ガンドラック氏:FEDの予想する失業率4.6%は、確実に景気後退を保証してしまう
債券王として知られるガンドラック氏は、年初のラウンドテーブルにおいて、FEDが予想する2023年末の失業率4.6%は12ヶ月移動平均を大幅に超えており、景気後退入りを確実にすると述べました。景気後退によって金利が下がればインフレ率は下げ止まり、金融緩和が再開されればインフレの第二波が予想されます。一方、FEDが徹底的にインフレを抑え込む場合、景気後退は激しいものとなるでしょう。
失業率が12ヶ月移動平均を超えると、景気後退は確実に保証される
1月6日に公開された12月雇用統計では、失業率が3.5%でした。
1月に入って公開されている足元の雇用統計や実質GDPの数字は、2022年第4四半期(昨年10月〜12月)の米国経済が決して弱くなかったことを示しています。
しかし、ガンドラック氏は、雇用統計は最後に悪くなる数字だとして、他の先行指標を重視すべきであると主張しています。その例が、ハイイールド債のデフォルト率と連動する、銀行の融資審査基準の厳格化率です。
ガンドラック氏は、失業率が12ヶ月移動平均を超えて上昇するというのは、景気後退を確定的にする最後の指標だと、繰り返し主張しています。
労働市場が強いという意見があるが、労働市場は遅行指標で、いつも最後に悪化する指標だ。失業率はたしかに3.6%と低い。
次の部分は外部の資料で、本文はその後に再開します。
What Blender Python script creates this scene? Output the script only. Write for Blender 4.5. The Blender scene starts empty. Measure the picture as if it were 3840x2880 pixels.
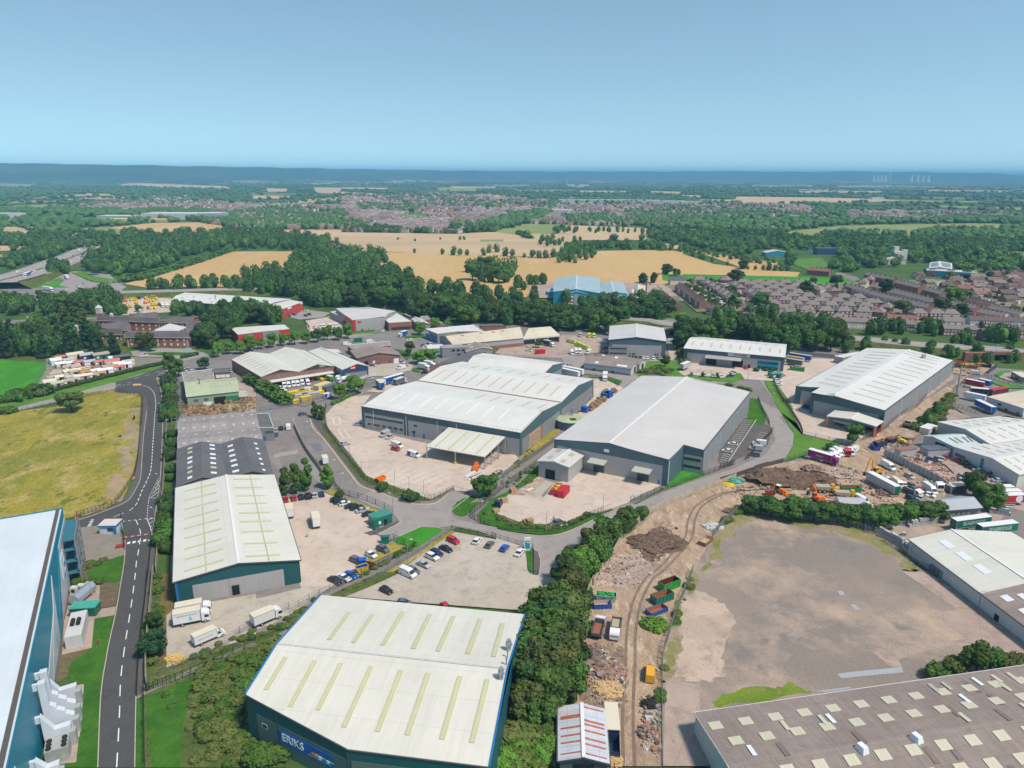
import bpy,math,random
import numpy as np
import mathutils
from mathutils import Matrix
from mathutils.geometry import tessellate_polygon
random.seed(7)
rng=np.random.default_rng(7)
S=bpy.context.scene
Vec=getattr(mathutils,'Vector')
def sv(s,v):s.default_value=v
En=enumerate
def newo(n,d):
 o=bpy.data.objects.new(n,d);C.objects.link(o);return o
C=S.collection
FPX,CH=2665.0,110.0
TH,RO=math.atan((1440-650)/FPX),math.radians(0.3)
_c,_s,_cr,_sr=math.cos(TH),math.sin(TH),math.cos(RO),math.sin(RO)
FW=Vec((0,_c,-_s));_R=Vec((1,0,0));_U=Vec((0,_s,_c))
CR_=_R*_cr+_U*_sr;CU_=_U*_cr-_R*_sr
cam=bpy.data.cameras.new('camera');camo=newo('camera',cam)
cam.sensor_width=36;cam.lens=FPX/3840*36;cam.clip_start=0.5;cam.clip_end=80000
camo.matrix_world=Matrix(((CR_.x,CU_.x,-FW.x,0),(CR_.y,CU_.y,-FW.y,0),(CR_.z,CU_.z,-FW.z,CH),(0,0,0,1)))
S.camera=camo
S.render.resolution_x,S.render.resolution_y=1024,768
SKY_LIFT,SKY_TINT=.15,(1.22,1.2,.93)
SUN_EL,SUN_AZ=math.radians(57),math.radians(125)
w=bpy.data.worlds.new('World');S.world=w;w.use_nodes=True
nt=w.node_tree;nt.nodes.clear()
wo=nt.nodes.new('ShaderNodeOutputWorld');bg=nt.nodes.new('ShaderNodeBackground');sk=nt.nodes.new('ShaderNodeTexSky')
sk.sky_type='NISHITA';sk.sun_disc=False;sk.sun_elevation=SUN_EL;sk.sun_rotation=SUN_AZ
sk.altitude=100;sk.air_density=1.0;sk.dust_density=0.0;sk.ozone_density=4.0
sv(bg.inputs[1],0.12)
tcw=nt.nodes.new('ShaderNodeTexCoord');va=nt.nodes.new('ShaderNodeVectorMath');sv(va.inputs[1],(0,0,SKY_LIFT))
nt.links.new(tcw.outputs['Generated'],va.inputs[0]);nt.links.new(va.outputs[0],sk.inputs[0])
tn=nt.nodes.new('ShaderNodeMix');tn.data_type='RGBA';tn.blend_type='MULTIPLY';sv(tn.inputs[0],1.0);sv(tn.inputs[7],(*SKY_TINT,1))
nt.links.new(sk.outputs[0],tn.inputs[6]);nt.links.new(tn.outputs[2],bg.inputs[0]);nt.links.new(bg.outputs[0],wo.inputs[0])
sl=bpy.data.lights.new('sun','SUN');sl.energy=3.1;sl.angle=math.radians(9.0);sl.color=(1.0,0.89,0.77)
so=newo('sun',sl);so.location=(-200,-100,400)
_d=Vec((math.sin(SUN_AZ)*math.cos(SUN_EL),math.cos(SUN_AZ)*math.cos(SUN_EL),math.sin(SUN_EL)))
so.rotation_euler=_d.to_track_quat('Z','Y').to_euler()
S.view_settings.view_transform='Standard';S.view_settings.look='None'
S.view_settings.exposure=0.52;S.view_settings.gamma=1
S.view_settings.use_curve_mapping=False
S.render.engine='CYCLES'
S.cycles.max_bounces=4;S.cycles.diffuse_bounces=2;S.cycles.glossy_bounces=2;S.cycles.transmission_bounces=2
S.cycles.volume_bounces=0;S.cycles.transparent_max_bounces=8
S.cycles.use_adaptive_sampling=True;S.cycles.adaptive_threshold=0.02
S.cycles.use_denoising=True;S.cycles.caustics_reflective=False;S.cycles.caustics_refractive=False
_k=2212.0
VW={0:(0,0,3840/_k),1:(0,560,1280/_k),2:(1280,560,1280/_k),3:(2560,560,1280/_k),4:(0,1040,960/_k),5:(900,1040,960/_k),6:(1800,1040,960/_k),7:(2700,1040,1140/_k),8:(0,1500,960/_k),9:(900,1500,960/_k),10:(1800,1500,960/_k),11:(2700,1500,1140/_k),12:(0,2150,960/2182),13:(900,2150,960/2182),14:(1800,2150,960/2182),15:(2700,2150,1140/_k),16:(2700,960,570/_k),17:(3270,960,570/_k),18:(2300,1000,460/_k),19:(3300,1280,540/2133),20:(0,1100,500/2074),21:(3000,1660,300/_k),22:(2560,1280,300/_k),23:(620,2230,440/_k),24:(1020,2700,260/_k),25:(3400,1820,440/_k),26:(3100,1640,400/_k),27:(1000,1380,500/_k),28:(100,2450,320/1235)}
def at(k,x,y,z=0.0):
 o=VW[k];X,Y=o[0]+x*o[2],o[1]+y*o[2]
 d=FW+CR_*((X-1920)/FPX)+CU_*((1440-Y)/FPX)
 t=(z-CH)/d.z
 return Vec((d.x*t,d.y*t,z))
def dirpx(X,Y):
 return(FW+CR_*((X-1920)/FPX)+CU_*((1440-Y)/FPX)).normalized()
def pp(k,s,z=0.0):
 v=[float(a)for a in s.replace(',',' ').split()]
 return[at(k,v[i],v[i+1],z)for i in range(0,len(v),2)]
def V(*a):return Vec(a)
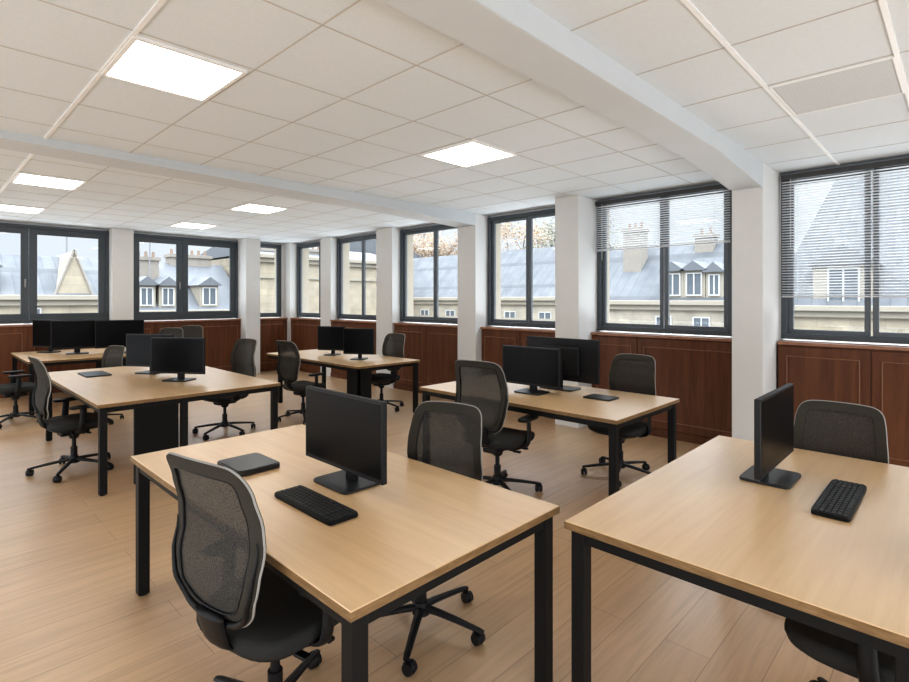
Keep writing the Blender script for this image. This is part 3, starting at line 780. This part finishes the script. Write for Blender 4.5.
# ------------------------------------------------------------------ world and light
w = bpy.data.worlds.new('overcast_sky'); bpy.context.scene.world = w; w.use_nodes = True
nt = w.node_tree; bg = nt.nodes['Background']
tc = nt.nodes.new('ShaderNodeTexCoord')
n = nt.nodes.new('ShaderNodeTexNoise'); n.inputs['Scale'].default_value = 2.2; n.inputs['Detail'].default_value = 5
nt.links.new(tc.outputs['Generated'], n.inputs['Vector'])
r = ramp(nt, [(.35, (.74, .80, .87)), (.65, (.88, .91, .95))])
nt.links.new(n.outputs['Fac'], r.inputs['Fac']); nt.links.new(r.outputs[0], bg.inputs['Color'])
sx = nt.nodes.new('ShaderNodeSeparateXYZ'); nt.links.new(tc.outputs['Generated'], sx.inputs[0])
mr = nt.nodes.new('ShaderNodeMapRange'); mr.interpolation_type = 'SMOOTHSTEP'      # overcast sky: zenith brighter than horizon
mr.inputs['From Min'].default_value = .12; mr.inputs['From Max'].default_value = .75
mr.inputs['To Min'].default_value = 1.08; mr.inputs['To Max'].default_value = 8.0
nt.links.new(sx.outputs['Z'], mr.inputs['Value']); nt.links.new(mr.outputs[0], bg.inputs['Strength'])

def area(name, loc, rot, sx, sy, power, col=(1, 1, 1)):
    l = bpy.data.lights.new(name, 'AREA'); l.shape = 'RECTANGLE'; l.size = sx; l.size_y = sy; l.energy = power; l.color = col
    l.specular_factor = .3
    o = bpy.data.objects.new(name, l); C.objects.link(o); o.location = loc; o.rotation_euler = rot
# added fill lamps at the open sides, out of view, tilted up at the ceiling
area('fill_near_side', (1.5, -3.1, .5), (R(90+48), 0, 0), 8.5, 1.2, 105, (.88, .94, 1))
area('fill_left_side', (-3.9, 4.0, .5), (R(90+48), 0, R(-90)), 13, 1.2, 140, (.88, .94, 1))
# added fill lamps outside, hidden below the sills, lighting the ceiling by the windows
area('fill_window_side', (9.6, 5.2, .1), (R(90+26), 0, R(90)), 15, 1.3, 700, (.90, .95, 1))
area('fill_far_side', (3.0, 14.6, .1), (R(90+26), 0, R(180)), 10, 1.3, 420, (.90, .95, 1))

sc = bpy.context.scene
sc.view_settings.view_transform = 'Standard'
sc.view_settings.look = 'Medium High Contrast'
sc.view_settings.exposure = -.08
sc.cycles.max_bounces = 10; sc.cycles.diffuse_bounces = 6; sc.cycles.transparent_max_bounces = 16
sc.cycles.use_denoising = True
sc.cycles.sample_clamp_indirect = 6

# ------------------------------------------------------------------ camera
cam = bpy.data.cameras.new('camera'); co = bpy.data.objects.new('camera', cam); C.objects.link(co)
cam.sensor_width = 36; cam.lens = 526.98/909*36
cam.shift_y = -(341-299.4)/909
cam.clip_start = .05; cam.clip_end = 400
co.location = (0, 0, 1.58); co.rotation_euler = (PI/2, 0, -.8025)
sc.camera = co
しかし、FEDは2023年末には4.6%になっていると予想している。それは12ヶ月移動平均を大きく上回っている。それは本当に景気後退を示す最後の指標だ。もしも失業率が12ヶ月移動平均を上回ったなら、景気後退は保証されたようなものだ。
ちなみに、過去12ヶ月の失業率の平均値は3.64%なので、失業率が3.7%や3.8%といった数値に上昇してくれば、いよいよ景気後退というフェーズになるでしょう。
景気後退時にFEDはどうするか
次に、景気後退が起きた場合に、FEDがどういう行動を取るかを考えてみましょう。ガンドラック氏は、FEDは必ず債券市場を後追いするものだとして、FEDが利下げに転じるだろうと主張しています。
では、長期金利はどこまで下げる余地があるかということですが、インフレ率が4%程度で下げ止まる可能性を考えると、長期金利は2%〜3%あたりに収まるのではないでしょうか。
この場合、今後の5年間の期待インフレ率が2.32%という現在の水準はやや低いように思われ、期待インフレ率が上昇する過程で実質金利が下がり、ゴールドやコモディティに上昇余地が生じるとともに、ドル安が進むこととなるでしょう。
この辺りは、ガンドラック氏が「1年後の価格予想」という余興に応じた内容を紹介した、以下のニュースレターとも合致します。
一方、FEDがインフレ率が前年比+2%程度の水準に下がるまで利下げを行わないという鷹派な金融政策を採用した場合、インフレ率はそのままマイナスまで突き抜けて、デフレに突入することとなります。その場合、長期金利は0%程度まで下がる余地があるでしょう。